Well, I suppose it’s that time again. I’ve had my vacation and as I have absolutely nothing to do at work right now there is no better thing than to blog. At least, that’s what I’m rationalizing. So the holidays are finally over. I have to say, I enjoy Christmas; I had a fabulous Christmas and New Years, but I am glad they are done. I’m just not a holiday girl anymore—the older I get the less sentimentality I seem to hold. Funny how that works.
And on a completely unrelated side note I urge you all to never, ever, eat Long John Silver’s. Sure, it tastes good, but I haven’t been quite right for two days now. There food just isn’t natural (and neither is the effect it is having on my body for that matter).
Okay, on the main event. You wouldn’t think I would wait all this time and not offer you a tirade worthy of your time? I would, but hopefully not this time—at least not intentionally. I actually have two events that are somewhat related, though not at first glance.
I offer you my thoughts on Phantom of the Opera and graduate school.
Oh Phantom, dear sweet Phantom. Has it struck anyone else’s notice you can wake up a fully functional adult, perhaps a bit nerdy but nothing overwhelmingly disturbing about your attitude and by the time you go to sleep you have devolved into a purely pathetic mass of gibbering, drooling obsessive mass? Perhaps I’m being a bit hard on myself, but I doubt it. I am preparing you, you understand, for the obsession that is about to be unleashed on this page. I am a pathetic mass of gibbering, drooling, obsessive mass you understand. I acknowledge it.

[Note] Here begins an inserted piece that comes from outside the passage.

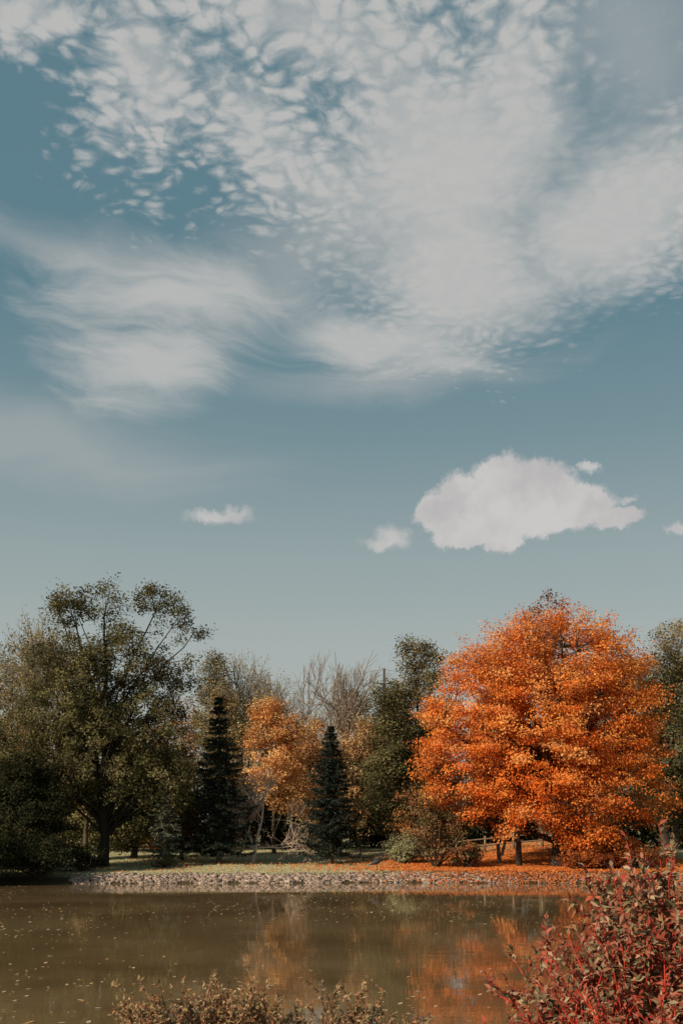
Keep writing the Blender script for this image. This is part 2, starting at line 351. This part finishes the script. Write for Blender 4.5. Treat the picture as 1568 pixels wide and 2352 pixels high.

Besides, when The Phantom marries me one day it won’t matter. (Yes I know he’s a fictional character, I’m not that far gone…yet)
So—where to begin? Oh the movie is stupendous! If you do not like musicals, true musicals, you might not enjoy it as much as myself. If you aren’t a fan of well-executed melodrama you certainly won’t like it. But then again, perhaps you will. I am a huge fan of Andrew Lloyd Webber and while I have always liked the music of Phantom, not having seen the stage play I just didn’t get it. Then I saw the movie. It’s dark. It’s spectacular. It’s quite possibly the best love story ever told. Ya’all can keep Gone With The Wind. Rhett Butler’s got nothing on the Phantom.
I will grant you, Phantom is crazy. That is indisputable. But he loves Christine perfectly. He would never hurt, never cause her harm, would do anything to make her happy—and yet he is not whipped. He is not pathetic. He is regal, powerful, and still very much his own man. I’ll take a little crazy to get that. Granted, trying to keep him from killing all my friends he didn’t like would be a chore, but I think we could work through it. The point I’m trying to make is this: a few months ago I posted my thoughts on not wanting to cheapen myself with the “game”. Not wanting to fake the electricity between two people. This movie, the love in this movie is the real deal. It is a soul-binding eternal love that happens to one in every one-thousand couples (if that). That is what I’m after and that is what I won’t play the game to get. When I said I didn’t want to fake it, it was because in my heart I am still very much a hopeless romantic. I want it all or nothing at all. I am fully prepared to love someone as deeply as the Phantom loves Christine, but I will not accept Raoul instead. That was what I was attempting to communicate and perhaps didn’t get across as clearly as I hoped.
I am the Phantom. (See, told you I was a pathetic mass of gibbering, drooling, obsessive mass.) I should add when I said I was a romantic the word “twisted” should be included in there. I am a twisted human being, and perhaps that is why this story speaks so strongly to me.
Now, what does all of this have to do with graduate school you ask? How could cow-eyes over an Andrew Lloyd Webber musical possibly have a connection with my ever-shifting life plans? It all boils down to one thing—the will to live.
The Phantom was miserable—lonely and pathetic, his emotional growth stunted, but dammit he wanted to live. He wanted his life and he had a fire that was (is) undeniable. I watch that movie and I think, how can I, someone with no excuses, and no real reasons not to, neglect to live my life completely? How can I, an intelligent, virile young woman settle into oblivion with no better reason than laziness? I can get a job anywhere. I can support myself anywhere. I don’t doubt that. The thrill is in the experience. Where I live, who I’m with, what I’m doing. There is a whole wide world outside Illinois and I’m ready to jump into it. I made the move to Peoria, I liked it, but it is now time to move on. I’m going to grad school in Nevada or Massachusetts and should I not be accepted, I’ll move somewhere anyway. Come August I will no longer be an Illinois resident. I need mountains and ocean and vivacity. I need life.
Anyone who wants to come with me is more than welcome. We’ll make it work.